Maggie Ross is the pseudonym of a professed solitary under vows to the Archbishop of Canterbury. After many years in Alaska, she is now based full-time in Oxford, England, where she researches and writes books, papers, and liturgies. She also preaches, leads retreats, and engages in pastoral care. She blogs at ravenwilderness.blogspot.com.

"Silence is context and end, beholding the means. . . . Silence and beholding coinhere, mutually informing one another. . . . To put this another way, ordinary seeing is analytical; it makes hierarchies, discriminates, grasps, and controls. Beholding is inclusive, organic, ungrasping, and self-emptying."

In this creative and enchanting work, Ross challenges us to recover the lost process of beholding and give it a central place in Christian theology and practice. She also wants us to appreciate silence as "a limitless interior space." Ross is convinced that all our ills come from the loss of silence and beholding; our descent into noise and our bungling of our stewardship of the world are two prime examples.

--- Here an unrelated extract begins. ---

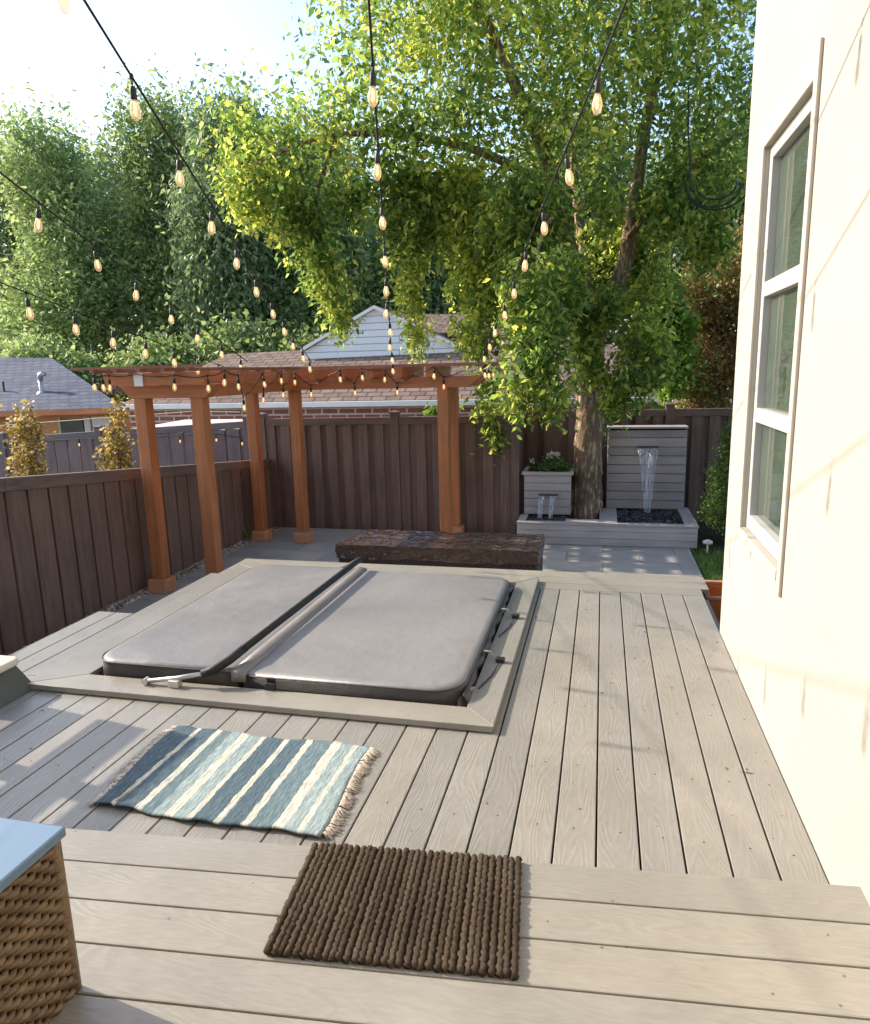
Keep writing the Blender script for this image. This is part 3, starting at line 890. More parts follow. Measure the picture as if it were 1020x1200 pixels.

The author laments the loss of discretion, which is learned by example. In the tradition of the Desert Fathers and Mothers, we see that this virtue is not just a skill, "it is more like an art, the creation of an atmosphere where new connections can be made." Discretion is also found in our commitment to our own core silence.

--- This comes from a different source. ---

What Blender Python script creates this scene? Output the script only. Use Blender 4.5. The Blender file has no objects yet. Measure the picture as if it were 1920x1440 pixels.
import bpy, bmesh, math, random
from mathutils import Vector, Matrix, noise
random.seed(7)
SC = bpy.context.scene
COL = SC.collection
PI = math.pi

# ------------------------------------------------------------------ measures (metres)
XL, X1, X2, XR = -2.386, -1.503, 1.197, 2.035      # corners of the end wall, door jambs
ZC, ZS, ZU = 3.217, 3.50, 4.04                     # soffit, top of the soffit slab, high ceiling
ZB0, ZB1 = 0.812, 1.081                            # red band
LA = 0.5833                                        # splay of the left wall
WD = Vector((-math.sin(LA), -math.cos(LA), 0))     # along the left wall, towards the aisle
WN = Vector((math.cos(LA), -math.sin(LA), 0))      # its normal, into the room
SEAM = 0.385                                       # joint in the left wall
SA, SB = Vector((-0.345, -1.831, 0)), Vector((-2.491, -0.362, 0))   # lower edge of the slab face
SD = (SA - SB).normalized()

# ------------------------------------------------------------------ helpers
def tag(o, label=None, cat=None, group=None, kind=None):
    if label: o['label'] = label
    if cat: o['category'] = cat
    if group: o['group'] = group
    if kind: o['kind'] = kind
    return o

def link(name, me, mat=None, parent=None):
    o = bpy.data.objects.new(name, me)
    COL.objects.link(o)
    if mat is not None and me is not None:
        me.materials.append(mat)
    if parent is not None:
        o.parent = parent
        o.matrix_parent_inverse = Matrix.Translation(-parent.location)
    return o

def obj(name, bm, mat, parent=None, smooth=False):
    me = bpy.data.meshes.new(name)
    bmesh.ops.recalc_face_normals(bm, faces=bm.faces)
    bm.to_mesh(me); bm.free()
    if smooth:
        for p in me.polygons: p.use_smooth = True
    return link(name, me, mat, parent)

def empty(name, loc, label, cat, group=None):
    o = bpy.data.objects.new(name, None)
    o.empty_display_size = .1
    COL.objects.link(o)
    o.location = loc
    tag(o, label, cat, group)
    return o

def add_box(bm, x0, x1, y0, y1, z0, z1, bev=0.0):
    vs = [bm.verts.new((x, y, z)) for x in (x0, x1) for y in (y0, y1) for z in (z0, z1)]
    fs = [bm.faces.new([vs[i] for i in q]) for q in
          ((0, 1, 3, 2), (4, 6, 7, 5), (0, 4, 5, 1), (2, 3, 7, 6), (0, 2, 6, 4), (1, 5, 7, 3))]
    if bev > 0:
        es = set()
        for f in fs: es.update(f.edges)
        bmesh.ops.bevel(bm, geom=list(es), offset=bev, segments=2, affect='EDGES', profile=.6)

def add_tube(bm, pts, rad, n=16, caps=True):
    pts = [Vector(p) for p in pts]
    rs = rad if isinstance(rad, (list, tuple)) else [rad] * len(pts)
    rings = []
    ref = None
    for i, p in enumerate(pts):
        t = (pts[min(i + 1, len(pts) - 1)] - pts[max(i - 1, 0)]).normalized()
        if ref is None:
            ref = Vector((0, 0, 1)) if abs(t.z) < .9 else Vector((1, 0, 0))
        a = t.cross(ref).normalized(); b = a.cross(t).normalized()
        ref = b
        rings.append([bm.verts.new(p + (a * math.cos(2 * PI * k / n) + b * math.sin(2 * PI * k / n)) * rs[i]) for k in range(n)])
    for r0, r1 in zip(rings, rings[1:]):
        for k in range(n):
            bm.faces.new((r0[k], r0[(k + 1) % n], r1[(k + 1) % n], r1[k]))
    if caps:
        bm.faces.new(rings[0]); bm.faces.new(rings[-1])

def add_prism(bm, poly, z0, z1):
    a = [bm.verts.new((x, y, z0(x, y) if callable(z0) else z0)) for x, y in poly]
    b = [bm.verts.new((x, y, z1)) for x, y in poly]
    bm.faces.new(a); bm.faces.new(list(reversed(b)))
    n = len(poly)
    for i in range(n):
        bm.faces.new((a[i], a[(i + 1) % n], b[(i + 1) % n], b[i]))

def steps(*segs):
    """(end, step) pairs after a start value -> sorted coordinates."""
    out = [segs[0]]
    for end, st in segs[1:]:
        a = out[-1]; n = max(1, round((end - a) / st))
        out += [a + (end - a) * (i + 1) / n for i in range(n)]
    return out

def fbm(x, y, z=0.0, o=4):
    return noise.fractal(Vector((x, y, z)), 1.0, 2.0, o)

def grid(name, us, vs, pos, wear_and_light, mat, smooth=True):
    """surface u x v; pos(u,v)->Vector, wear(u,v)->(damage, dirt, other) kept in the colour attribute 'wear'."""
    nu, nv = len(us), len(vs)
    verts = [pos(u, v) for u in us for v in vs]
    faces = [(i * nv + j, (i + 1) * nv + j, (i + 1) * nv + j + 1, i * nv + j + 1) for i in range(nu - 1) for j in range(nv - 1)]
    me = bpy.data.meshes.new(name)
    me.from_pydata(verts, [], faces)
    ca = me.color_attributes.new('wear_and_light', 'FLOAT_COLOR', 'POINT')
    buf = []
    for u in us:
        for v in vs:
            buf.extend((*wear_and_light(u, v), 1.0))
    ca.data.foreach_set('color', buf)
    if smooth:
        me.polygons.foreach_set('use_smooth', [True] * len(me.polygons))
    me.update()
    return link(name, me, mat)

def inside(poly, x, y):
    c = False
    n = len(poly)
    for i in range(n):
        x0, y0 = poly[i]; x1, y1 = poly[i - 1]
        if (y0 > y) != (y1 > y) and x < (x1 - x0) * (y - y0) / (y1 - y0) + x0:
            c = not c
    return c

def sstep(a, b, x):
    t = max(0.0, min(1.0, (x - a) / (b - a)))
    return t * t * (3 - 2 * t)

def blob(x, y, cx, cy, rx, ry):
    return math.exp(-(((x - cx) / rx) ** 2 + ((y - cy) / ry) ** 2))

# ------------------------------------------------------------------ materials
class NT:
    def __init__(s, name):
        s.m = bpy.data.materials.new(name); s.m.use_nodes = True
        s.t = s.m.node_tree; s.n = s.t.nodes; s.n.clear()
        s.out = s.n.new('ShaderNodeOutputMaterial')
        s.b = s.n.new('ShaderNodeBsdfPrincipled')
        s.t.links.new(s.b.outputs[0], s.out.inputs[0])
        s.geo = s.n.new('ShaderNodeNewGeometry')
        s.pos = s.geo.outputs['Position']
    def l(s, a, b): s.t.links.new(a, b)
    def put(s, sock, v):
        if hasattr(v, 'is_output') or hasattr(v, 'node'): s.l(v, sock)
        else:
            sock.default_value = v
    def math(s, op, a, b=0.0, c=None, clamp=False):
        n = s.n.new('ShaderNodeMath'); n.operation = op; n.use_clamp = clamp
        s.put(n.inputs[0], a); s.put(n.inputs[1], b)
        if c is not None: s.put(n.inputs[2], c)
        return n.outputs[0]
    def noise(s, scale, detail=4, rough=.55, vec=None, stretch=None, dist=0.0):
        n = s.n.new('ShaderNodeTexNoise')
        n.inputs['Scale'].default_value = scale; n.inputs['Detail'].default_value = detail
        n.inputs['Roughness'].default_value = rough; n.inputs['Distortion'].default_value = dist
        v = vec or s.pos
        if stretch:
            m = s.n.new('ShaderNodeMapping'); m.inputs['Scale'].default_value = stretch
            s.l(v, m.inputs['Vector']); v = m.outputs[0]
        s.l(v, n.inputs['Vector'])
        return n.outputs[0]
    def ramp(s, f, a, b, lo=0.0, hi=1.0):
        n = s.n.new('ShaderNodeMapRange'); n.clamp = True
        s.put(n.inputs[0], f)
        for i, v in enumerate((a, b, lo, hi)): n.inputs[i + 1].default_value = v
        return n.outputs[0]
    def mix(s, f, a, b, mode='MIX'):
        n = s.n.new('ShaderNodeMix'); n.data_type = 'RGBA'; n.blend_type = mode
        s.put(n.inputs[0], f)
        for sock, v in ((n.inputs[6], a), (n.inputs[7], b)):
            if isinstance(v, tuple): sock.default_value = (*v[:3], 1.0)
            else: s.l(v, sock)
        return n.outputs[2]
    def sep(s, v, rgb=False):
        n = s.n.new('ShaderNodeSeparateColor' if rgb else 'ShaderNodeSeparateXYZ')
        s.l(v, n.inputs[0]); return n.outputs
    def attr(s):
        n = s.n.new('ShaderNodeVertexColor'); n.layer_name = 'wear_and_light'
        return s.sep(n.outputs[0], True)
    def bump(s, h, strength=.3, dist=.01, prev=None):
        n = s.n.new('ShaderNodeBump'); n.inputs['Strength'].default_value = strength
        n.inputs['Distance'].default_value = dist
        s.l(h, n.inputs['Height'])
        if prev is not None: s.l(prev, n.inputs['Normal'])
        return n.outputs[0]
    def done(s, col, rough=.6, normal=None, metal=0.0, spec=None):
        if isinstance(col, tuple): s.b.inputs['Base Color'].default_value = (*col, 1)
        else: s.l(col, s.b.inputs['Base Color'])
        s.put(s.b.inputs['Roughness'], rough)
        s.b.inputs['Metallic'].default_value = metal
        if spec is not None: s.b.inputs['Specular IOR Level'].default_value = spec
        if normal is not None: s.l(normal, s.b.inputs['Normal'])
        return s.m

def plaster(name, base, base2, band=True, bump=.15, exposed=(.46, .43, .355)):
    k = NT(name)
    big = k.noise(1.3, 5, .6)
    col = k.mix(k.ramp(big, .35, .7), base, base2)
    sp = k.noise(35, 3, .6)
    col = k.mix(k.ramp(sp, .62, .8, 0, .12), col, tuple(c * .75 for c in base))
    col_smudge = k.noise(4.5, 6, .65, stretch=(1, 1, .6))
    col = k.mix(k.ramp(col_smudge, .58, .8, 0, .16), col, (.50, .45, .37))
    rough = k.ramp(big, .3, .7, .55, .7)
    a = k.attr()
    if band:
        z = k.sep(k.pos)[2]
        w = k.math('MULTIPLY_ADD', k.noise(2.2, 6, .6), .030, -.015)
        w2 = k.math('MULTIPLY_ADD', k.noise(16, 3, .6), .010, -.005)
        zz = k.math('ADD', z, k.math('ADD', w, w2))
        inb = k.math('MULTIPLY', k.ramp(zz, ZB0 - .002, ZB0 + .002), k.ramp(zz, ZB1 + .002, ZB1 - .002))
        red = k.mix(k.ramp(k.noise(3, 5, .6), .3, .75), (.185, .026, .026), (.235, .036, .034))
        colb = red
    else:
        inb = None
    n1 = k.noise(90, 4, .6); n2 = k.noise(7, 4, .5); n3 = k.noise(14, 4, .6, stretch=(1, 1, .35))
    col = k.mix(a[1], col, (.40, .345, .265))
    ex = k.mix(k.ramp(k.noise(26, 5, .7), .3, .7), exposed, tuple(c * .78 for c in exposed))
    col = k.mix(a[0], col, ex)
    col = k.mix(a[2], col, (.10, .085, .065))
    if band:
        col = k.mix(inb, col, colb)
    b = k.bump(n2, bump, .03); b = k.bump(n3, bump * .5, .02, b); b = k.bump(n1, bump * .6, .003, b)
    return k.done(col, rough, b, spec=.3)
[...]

Ross is not the first to write about the lackluster quality of worship in so many churches. What can be done to turn things around? "Liturgy acts on us the same way as a vast and beautiful landscape, such as Glacier Bay: we are awakened; our pain is taken from us and our lives transfigured." In other words, worship can be reinvigorated by reverence for God, for community, and for the world.

In other essays, Ross writes about the need for Christians to become fully aware of our divinity; to practice adoration as an outgrowth of silence, to realize that heaven can wait, and to acknowledge the way of tears as prayer itself.